The Spark

the Voice of
The Communist League of Revolutionary Workers–Internationalist

“The emancipation of the working class will only be achieved by the working class itself.”
— Karl Marx

Haiti:
The Hard Reality of the Capitalist World

Mar 17, 2008

In Haiti, some people are forced to eat mud in order to survive. The extreme poverty of the majority of the population permits a handful of individuals to live lavishly. These wealthy scum amass profits by exploiting workers–paying less than $3 for a day’s work. They enlarge their bank accounts by speculating on the relation between the local money, the gourde, and the dollar. And they speculate on the price of staple foods. The daily wage even for a worker in the industrial parks isn’t enough to meet the needs of a family.

It’s this situation the U.S. troops reinforced when they went into Haiti in 2004.

The Haitian Organization of Revolutionary Workers (OTR) published an account of this situation in Voix des Travailleurs (Workers Voice) Issue 172, December 2007, from which we have translated the following excerpts:

Life in Village-Démocratie (Democracy Village, formerly called Fort-Dimanche), an account by one of its earliest inhabitants:

Under the rule of Duvalier, Fort-Dimanche was a barracks. That’s where they locked up political prisoners, tortured and sometimes executed them. Then, after Aristide’s return from exile in 1994, the police of Fort-Dimanche were driven out. Many people who didn’t have shelter occupied the old barracks. Those who didn’t find a room and also those who were already settled in cleared the ground, which was filled with wild plants, the remains of the dead, rats, grass snakes and garbage of all sorts that gave off a nauseating odor.
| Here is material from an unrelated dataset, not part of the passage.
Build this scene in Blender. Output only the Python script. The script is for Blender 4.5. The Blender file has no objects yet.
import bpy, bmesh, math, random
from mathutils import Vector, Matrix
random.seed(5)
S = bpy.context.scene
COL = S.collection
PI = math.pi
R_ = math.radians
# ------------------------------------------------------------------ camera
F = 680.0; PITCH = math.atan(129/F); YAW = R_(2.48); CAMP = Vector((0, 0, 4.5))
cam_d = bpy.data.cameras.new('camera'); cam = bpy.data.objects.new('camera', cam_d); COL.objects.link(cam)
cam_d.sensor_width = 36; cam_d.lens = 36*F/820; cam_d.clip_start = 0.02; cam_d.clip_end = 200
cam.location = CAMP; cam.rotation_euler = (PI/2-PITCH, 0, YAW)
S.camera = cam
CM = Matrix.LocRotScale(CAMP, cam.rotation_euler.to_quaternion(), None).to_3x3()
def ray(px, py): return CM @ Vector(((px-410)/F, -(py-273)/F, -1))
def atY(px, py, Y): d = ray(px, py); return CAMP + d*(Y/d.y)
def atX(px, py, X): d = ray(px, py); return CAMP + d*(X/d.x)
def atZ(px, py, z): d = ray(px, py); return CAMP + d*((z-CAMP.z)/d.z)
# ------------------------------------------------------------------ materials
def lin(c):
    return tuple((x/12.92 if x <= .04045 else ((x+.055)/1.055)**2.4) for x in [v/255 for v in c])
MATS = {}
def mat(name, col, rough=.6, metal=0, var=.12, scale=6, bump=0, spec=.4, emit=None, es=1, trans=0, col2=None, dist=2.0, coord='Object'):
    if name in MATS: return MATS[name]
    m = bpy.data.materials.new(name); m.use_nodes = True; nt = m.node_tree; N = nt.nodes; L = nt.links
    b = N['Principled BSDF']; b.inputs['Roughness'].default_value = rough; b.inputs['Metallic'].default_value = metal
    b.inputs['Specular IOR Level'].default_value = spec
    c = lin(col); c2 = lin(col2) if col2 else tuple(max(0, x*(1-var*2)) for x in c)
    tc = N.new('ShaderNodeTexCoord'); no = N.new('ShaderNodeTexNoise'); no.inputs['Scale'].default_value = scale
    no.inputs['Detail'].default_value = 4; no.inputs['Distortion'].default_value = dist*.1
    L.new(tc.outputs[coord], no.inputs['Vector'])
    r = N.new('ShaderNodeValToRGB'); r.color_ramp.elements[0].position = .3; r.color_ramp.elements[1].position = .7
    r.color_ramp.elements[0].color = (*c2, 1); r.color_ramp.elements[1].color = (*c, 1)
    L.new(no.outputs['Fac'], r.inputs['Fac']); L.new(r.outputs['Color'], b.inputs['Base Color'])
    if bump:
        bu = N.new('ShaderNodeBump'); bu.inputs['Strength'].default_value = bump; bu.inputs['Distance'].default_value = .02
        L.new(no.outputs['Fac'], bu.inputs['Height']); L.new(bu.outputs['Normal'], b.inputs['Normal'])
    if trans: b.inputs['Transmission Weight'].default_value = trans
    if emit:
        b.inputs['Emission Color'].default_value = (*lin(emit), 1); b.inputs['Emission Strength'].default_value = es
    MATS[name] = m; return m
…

They called us “koko-rats” because we looked for something to eat in the trash thrown out by U.S. soldiers in Haiti at that time.

We resisted the politicians who wished to kick us out and finally we won the battle. We chose to give Fort Dimanche another name. After reflection, we chose Village-Démocratie. Because, at that time the leaders spoke of the return of former president Aristide who was in exile. They said they had sown democracy and it was necessary to harvest it. So, we considered the occupation of Fort Dimanche as a democratic action because we had a right to shelter as human beings.

....

The conditions of life of Village-Démocratie are parallel to those of other slums of the country, notably Cité Soleil (in the capital Port–au-Prince).

Every time it rains, the zone floods because there is a gully which goes next to the village, and currently a good number of small homes are sinking into the mud. To compensate for this situation, we are obliged to raise the walls and put sheet metal back on.

....

Besides that, the high cost of living gets more difficult every day. There are people who only have pieces of clay soil to eat. They prepare it like a cracker: they put salt on it and then dry it in the sun. For some people this is the ‘food’ which keeps them going during the day. It’s really serious for the health of people. Therefore, I think that the leaders know very well what misery the poor population is enduring. At election campaign time, they and their representatives are present in all the poor neighborhoods to ask us to vote for them. But they choose to worry only about their own business and not give a damn about us.